A(avg) = (Vf-Vb(i))/dt
The problem with doing this whole exercise using simple momentum equations is that it it requires you to make all kinds of assumptions and predictions about the terminal performance of the bullet. You're simplifying something that is in reality, very complex. A really detailed computer model that takes all things into account could probably predict it more reliably, but that isn't what the OP is looking for. If you want to take the quick and dirty practical approach, then do what I originally suggested: take known results on an animal/object of a given size, scale the weight and velocity of the second bullet based on the energy/bodyweight ratio. And most importantly; compare similar bullets.
*The bullet that passes through an object transfers less energy than one that stays in it (bullets of equal mass and velocity)
*The bullet that penetrates more, experiences a lower deceleration, and transfers less energy than the one that stops in the object sooner (bullets of equal mass and velocity)
A 750 gr. AMAX is a solid that doesn't expand; it doesn't transfer energy as efficiently as a varmint bullet. A frangible bullet is probably closer.
If you make a general statement that a bullet cannot knock someone/thing over, as the title says, that is incorrect. It is dependant on the size of the person/animal/object, the energy of the bullet and how well that energy gets transferred.

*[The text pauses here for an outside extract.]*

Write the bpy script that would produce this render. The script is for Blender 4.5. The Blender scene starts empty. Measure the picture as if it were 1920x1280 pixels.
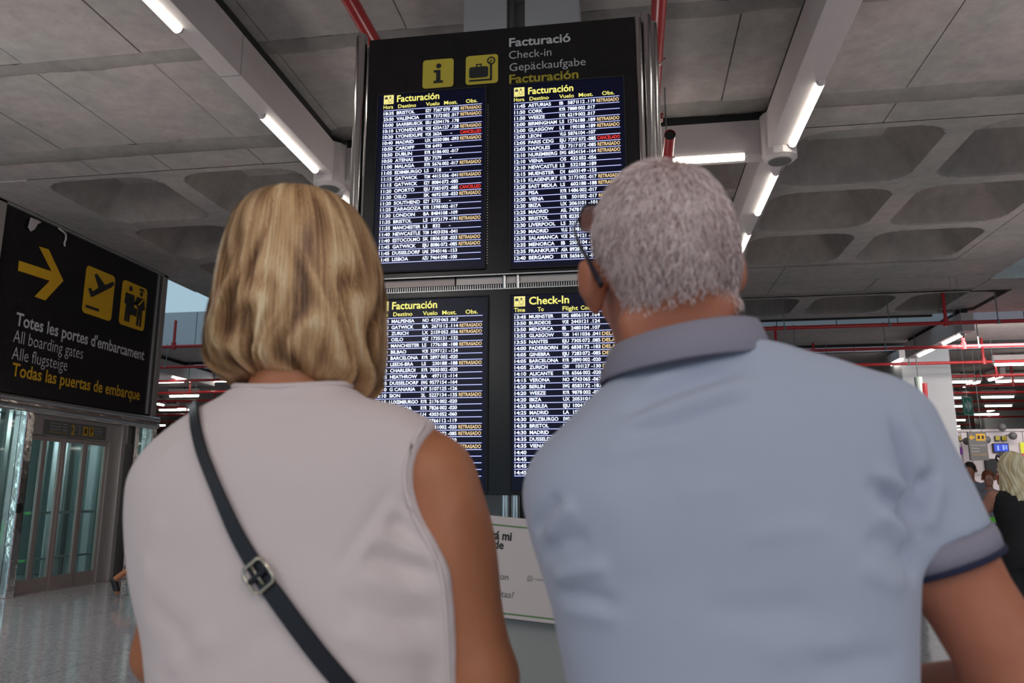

It can also depend on where the object's center of mass is if the force is small relative to the object's mass. There isn't a black and white rule that can be applied for any bullet hitting any object.
If you site specific examples; size of person/animal/object along with weight, velocity and type of bullet, then you can make claims as to how much that person/animal/object will or will not be moved by the impact. The 308 does not make a moose budge, but it does send a gopher flying. Some size of animal in between them will simply get knocked down.